◆ WHAT IS NEEDED: Return each line of the listing below, unchanged, and omit the images.

◆ DATA LINES:
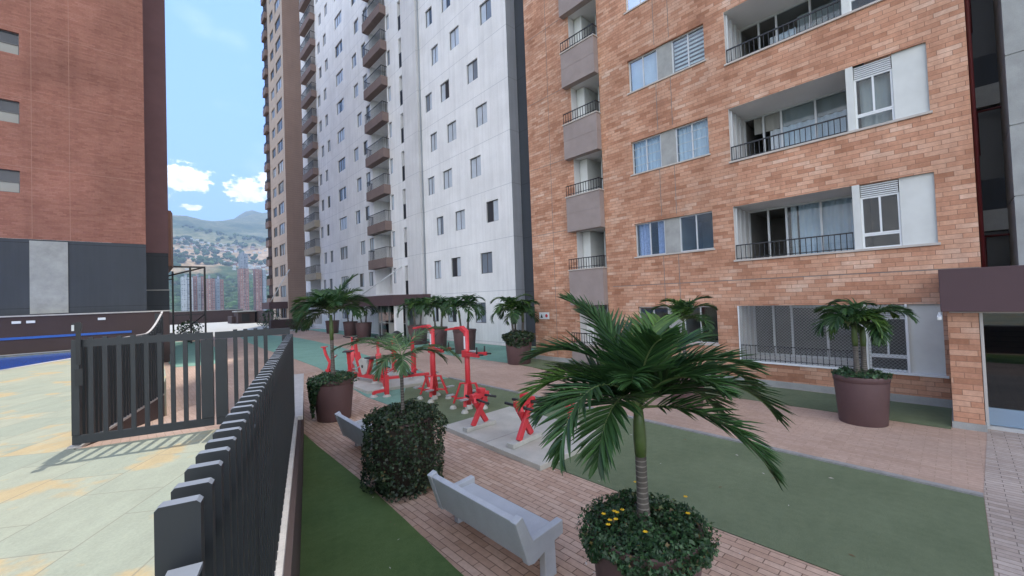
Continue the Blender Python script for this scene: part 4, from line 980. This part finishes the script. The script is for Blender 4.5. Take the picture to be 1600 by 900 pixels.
for k in BIG:
    z0, z1 = .65+P*k, 2.15+P*k
    b = MB(); b.box(XB-.04, XB+.3, .17, 4.19, z0-.05, z0-.001); b.build('sill', 'stonetrim' if k else 'whitepaint', bb)
    # loggia box
    b = MB(); x1 = XB+1.25; y0, y1 = 1.56, 4.15
    b.poly([(XB, y1, z0), (x1, y1, z0), (x1, y1, z1), (XB, y1, z1)], 1); b.poly([(XB, y0, z0), (x1, y0, z0), (x1, y0, z1), (XB, y0, z1)], 1)
    b.poly([(XB, y0, z1), (XB, y1, z1), (x1, y1, z1), (x1, y0, z1)], 0); b.poly([(XB+.3, y0, z0), (XB+.3, y1, z0), (x1, y1, z0), (x1, y0, z0)], 1)
    b.build('loggia', ['ceil', 'loggiawall'], bb, autofix=False)
    room(bb, x1+.04, y0, y1, z0, z1, 2.2)
    b = MB(); b.box(x1-.03, x1+.03, y0, y1, z1-.05, z1); b.box(x1-.03, x1+.03, y0, y1, z0, z0+.06)
    for y in (y0, 2.35, 3.15, 3.6, y1-.05): b.box(x1-.03, x1+.03, y, y+.05, z0+.06, z1-.05)
    for x in (XB+.12, XB+.45, XB+.8): b.box(x, x+.05, y1-.05, y1-.003, z0, z1-.02)
    o = b.build('glazing_frame', 'alu', bb)
    gp_ = MB(); gp_.poly([(x1, y0, z0), (x1, 3.15, z0), (x1, 3.15, z1), (x1, y0, z1)]); q_ = gp_.build('pane', 'glass', None, autofix=False); q_.parent = o
    if k == 1: curtain(bb, x1+.12, y0+.05, 2.9, z0, z1, 'curt', .03, .17); curtain(bb, x1+.10, 2.95, 3.1, z0, z1, 'whitepaint', .02, .08)
    elif k == 2: curtain(bb, x1+.12, y0+.05, 3.5, z0, z1-.5, 'curt', .03, .2); curtain(bb, x1+.10, y0+.05, 3.9, z1-.5, z1, 'blind', .012, .3)
    elif k >= 3: curtain(bb, x1+.12, y0+.05, 2.7, z0, z1-.3, 'blind', .01, .4); curtain(bb, x1+.15, 2.75, 3.4, z0, z1-.55, 'curt', .02, .15)
    bars(bb, XB+.05, y0+.02, y1-.01, z0, z0+.42)
    b = MB(); b.box(XB-.01, XB+.25, 1.42, 1.555, z0, z1); b.build('column', 'dirtywhite', bb)
    # kitchen window with louvre, then blank panel
    room(bb, XB+.16, .76, 1.42, z0, z1, 1.6)
    b = MB(); b.box(XB+.06, XB+.16, .21, .755, z0, z1); b.build('blank_panel', 'dirtywhite', bb)
    realwindow(bb, XB+.12, .76, 1.42, z0+.33, z1-.30, 2, 'whitepaint'); realwindow(bb, XB+.12, .76, 1.42, z0, z0+.325, 1, 'whitepaint')
    b = MB()
    for i in range(6): b.beam((XB+.09, .77, z1-.275+.047*i), (XB+.09, 1.41, z1-.275+.047*i), .035, .03)
    b.build('louvre', 'alu', bb)
    if k == 2: curtain(bb, XB+.3, .8, 1.35, z0, z1-.3, 'blind', .02, .2)
# ground floor net
nt_ = MB(); z0, z1 = .65, 2.15; ya, yb = .78, 4.13; s_ = .075; X = XB-.006
def clipline(c, sg):
    pts = []
    for zz in (z0, z1):
        y = c + sg*(zz-z0); pts.append((y, zz))
    (ya_, za), (yb_, zb) = pts
    def at_y(y): return za + (y-ya_)*(zb-za)/(yb_-ya_)
    out = []
    for (y, z) in pts:
        if y < ya: out.append((ya, at_y(ya)))
        elif y > yb: out.append((yb, at_y(yb)))
        else: out.append((y, z))
    return out
c = ya-1.6
while c < yb+1.6:
    for sg in (1, -1):
        (a, za), (b_, zb) = clipline(c, sg)
        if abs(a-b_) > .02 and z0-.01 <= za <= z1+.01 and z0-.01 <= zb <= z1+.01: nt_.beam((X+(.004 if sg > 0 else 0), a, za), (X+(.004 if sg > 0 else 0), b_, zb), .0035, .0055)
    c += s_
nt_.build('security_net', 'net', bb)
b = MB(); b.box(XB-.02, XB+.02, .74, .78, .65, 2.15); b.box(XB-.02, XB+.02, 4.13, 4.16, .65, 2.15); b.build('net_frame', 'whitepaint', bb)
# chairs and wall light seen through the net
lt = MB(); lt.box(XB+1.6, XB+1.66, 2.2, 3.3, 2.02, 2.08); lt.build('ceiling_batten', 'whitepaint', bb)
# taupe balconies
for k in range(0, KF):
    z1 = .76+P*k+0; z0 = z1-1.31
    if k == 0: z0 = .13
    y0, y1 = 8.42, 9.95; xf = XB-.26
    b = MB(); b.box(xf, XB-.003, y0, y1, z0, z1-.63 if k else z1-.635); b.box(xf+.006, XB-.003, y0+.006, y1-.006, z1-.63, z1-.62); b.box(xf, XB-.003, y0, y1, z1-.62, z1)
    o = b.build('balcony', 'balc', bb)
    q_ = MB(); q_.box(xf-.03, XB-.003, y0-.03, y1+.03, z1+.001, z1+.04); q2 = q_.build('ledge', 'stonetrim', None); q2.parent = o
    r = MB(); r.box(xf, xf+.03, y0, y1, z1+.42, z1+.45); r.box(xf+.03, XB, y0, y0+.03, z1+.42, z1+.45)
    for i in range(14): y = y0+.01+(y1-y0-.03)*i/13; r.box(xf+.007, xf+.023, y, y+.016, z1+.04, z1+.42)
    for i in range(1, 3): x = xf+.09*i; r.box(x, x+.016, y0+.007, y0+.023, z1+.04, z1+.42)
    r.box(xf+.005, xf+.025, y0, y1, z1+.10, z1+.12); ro = r.build('railing', 'black', None); ro.parent = o
    b = MB(); b.box(XB+.75, XB+.80, 8.44, 8.50, z1, z1+1.5); b.box(XB+.75, XB+.80, 8.95, 9.0, z1, z1+1.5); b.box(XB+.35, XB+1.4, 9.35, 9.70, z1, z1+1.49)
    b.build('balcony_screen', 'dirtywhite', bb)
    b = MB(); b.box(XB+.76, XB+.79, 8.5, 8.95, z1, z1+1.5); b.build('balcony_door', 'paneB', bb)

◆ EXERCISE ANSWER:
Continue the Blender Python script for this scene: part 4, from line 980. This part finishes the script. The script is for Blender 4.5. Take the picture to be 1600 by 900 pixels.
for k in BIG:
    z0, z1 = .65+P*k, 2.15+P*k
    b = MB(); b.box(XB-.04, XB+.3, .17, 4.19, z0-.05, z0-.001); b.build('sill', 'stonetrim' if k else 'whitepaint', bb)
    # loggia box
    b = MB(); x1 = XB+1.25; y0, y1 = 1.56, 4.15
    b.poly([(XB, y1, z0), (x1, y1, z0), (x1, y1, z1), (XB, y1, z1)], 1); b.poly([(XB, y0, z0), (x1, y0, z0), (x1, y0, z1), (XB, y0, z1)], 1)
    b.poly([(XB, y0, z1), (XB, y1, z1), (x1, y1, z1), (x1, y0, z1)], 0); b.poly([(XB+.3, y0, z0), (XB+.3, y1, z0), (x1, y1, z0), (x1, y0, z0)], 1)
    b.build('loggia', ['ceil', 'loggiawall'], bb, autofix=False)
    room(bb, x1+.04, y0, y1, z0, z1, 2.2)
    b = MB(); b.box(x1-.03, x1+.03, y0, y1, z1-.05, z1); b.box(x1-.03, x1+.03, y0, y1, z0, z0+.06)
    for y in (y0, 2.35, 3.15, 3.6, y1-.05): b.box(x1-.03, x1+.03, y, y+.05, z0+.06, z1-.05)
    for x in (XB+.12, XB+.45, XB+.8): b.box(x, x+.05, y1-.05, y1-.003, z0, z1-.02)
    o = b.build('glazing_frame', 'alu', bb)
    gp_ = MB(); gp_.poly([(x1, y0, z0), (x1, 3.15, z0), (x1, 3.15, z1), (x1, y0, z1)]); q_ = gp_.build('pane', 'glass', None, autofix=False); q_.parent = o
    if k == 1: curtain(bb, x1+.12, y0+.05, 2.9, z0, z1, 'curt', .03, .17); curtain(bb, x1+.10, 2.95, 3.1, z0, z1, 'whitepaint', .02, .08)
    elif k == 2: curtain(bb, x1+.12, y0+.05, 3.5, z0, z1-.5, 'curt', .03, .2); curtain(bb, x1+.10, y0+.05, 3.9, z1-.5, z1, 'blind', .012, .3)
    elif k >= 3: curtain(bb, x1+.12, y0+.05, 2.7, z0, z1-.3, 'blind', .01, .4); curtain(bb, x1+.15, 2.75, 3.4, z0, z1-.55, 'curt', .02, .15)
    bars(bb, XB+.05, y0+.02, y1-.01, z0, z0+.42)
    b = MB(); b.box(XB-.01, XB+.25, 1.42, 1.555, z0, z1); b.build('column', 'dirtywhite', bb)
    # kitchen window with louvre, then blank panel
    room(bb, XB+.16, .76, 1.42, z0, z1, 1.6)
    b = MB(); b.box(XB+.06, XB+.16, .21, .755, z0, z1); b.build('blank_panel', 'dirtywhite', bb)
    realwindow(bb, XB+.12, .76, 1.42, z0+.33, z1-.30, 2, 'whitepaint'); realwindow(bb, XB+.12, .76, 1.42, z0, z0+.325, 1, 'whitepaint')
    b = MB()
    for i in range(6): b.beam((XB+.09, .77, z1-.275+.047*i), (XB+.09, 1.41, z1-.275+.047*i), .035, .03)
    b.build('louvre', 'alu', bb)
    if k == 2: curtain(bb, XB+.3, .8, 1.35, z0, z1-.3, 'blind', .02, .2)
# ground floor net
nt_ = MB(); z0, z1 = .65, 2.15; ya, yb = .78, 4.13; s_ = .075; X = XB-.006
def clipline(c, sg):
    pts = []
    for zz in (z0, z1):
        y = c + sg*(zz-z0); pts.append((y, zz))
    (ya_, za), (yb_, zb) = pts
    def at_y(y): return za + (y-ya_)*(zb-za)/(yb_-ya_)
    out = []
    for (y, z) in pts:
        if y < ya: out.append((ya, at_y(ya)))
        elif y > yb: out.append((yb, at_y(yb)))
        else: out.append((y, z))
    return out
c = ya-1.6
while c < yb+1.6:
    for sg in (1, -1):
        (a, za), (b_, zb) = clipline(c, sg)
        if abs(a-b_) > .02 and z0-.01 <= za <= z1+.01 and z0-.01 <= zb <= z1+.01: nt_.beam((X+(.004 if sg > 0 else 0), a, za), (X+(.004 if sg > 0 else 0), b_, zb), .0035, .0055)
    c += s_
nt_.build('security_net', 'net', bb)
b = MB(); b.box(XB-.02, XB+.02, .74, .78, .65, 2.15); b.box(XB-.02, XB+.02, 4.13, 4.16, .65, 2.15); b.build('net_frame', 'whitepaint', bb)
# chairs and wall light seen through the net
lt = MB(); lt.box(XB+1.6, XB+1.66, 2.2, 3.3, 2.02, 2.08); lt.build('ceiling_batten', 'whitepaint', bb)
# taupe balconies
for k in range(0, KF):
    z1 = .76+P*k+0; z0 = z1-1.31
    if k == 0: z0 = .13
    y0, y1 = 8.42, 9.95; xf = XB-.26
    b = MB(); b.box(xf, XB-.003, y0, y1, z0, z1-.63 if k else z1-.635); b.box(xf+.006, XB-.003, y0+.006, y1-.006, z1-.63, z1-.62); b.box(xf, XB-.003, y0, y1, z1-.62, z1)
    o = b.build('balcony', 'balc', bb)
    q_ = MB(); q_.box(xf-.03, XB-.003, y0-.03, y1+.03, z1+.001, z1+.04); q2 = q_.build('ledge', 'stonetrim', None); q2.parent = o
    r = MB(); r.box(xf, xf+.03, y0, y1, z1+.42, z1+.45); r.box(xf+.03, XB, y0, y0+.03, z1+.42, z1+.45)
    for i in range(14): y = y0+.01+(y1-y0-.03)*i/13; r.box(xf+.007, xf+.023, y, y+.016, z1+.04, z1+.42)
    for i in range(1, 3): x = xf+.09*i; r.box(x, x+.016, y0+.007, y0+.023, z1+.04, z1+.42)
    r.box(xf+.005, xf+.025, y0, y1, z1+.10, z1+.12); ro = r.build('railing', 'black', None); ro.parent = o
    b = MB(); b.box(XB+.75, XB+.80, 8.44, 8.50, z1, z1+1.5); b.box(XB+.75, XB+.80, 8.95, 9.0, z1, z1+1.5); b.box(XB+.35, XB+1.4, 9.35, 9.70, z1, z1+1.49)
    b.build('balcony_screen', 'dirtywhite', bb)
    b = MB(); b.box(XB+.76, XB+.79, 8.5, 8.95, z1, z1+1.5); b.build('balcony_door', 'paneB', bb)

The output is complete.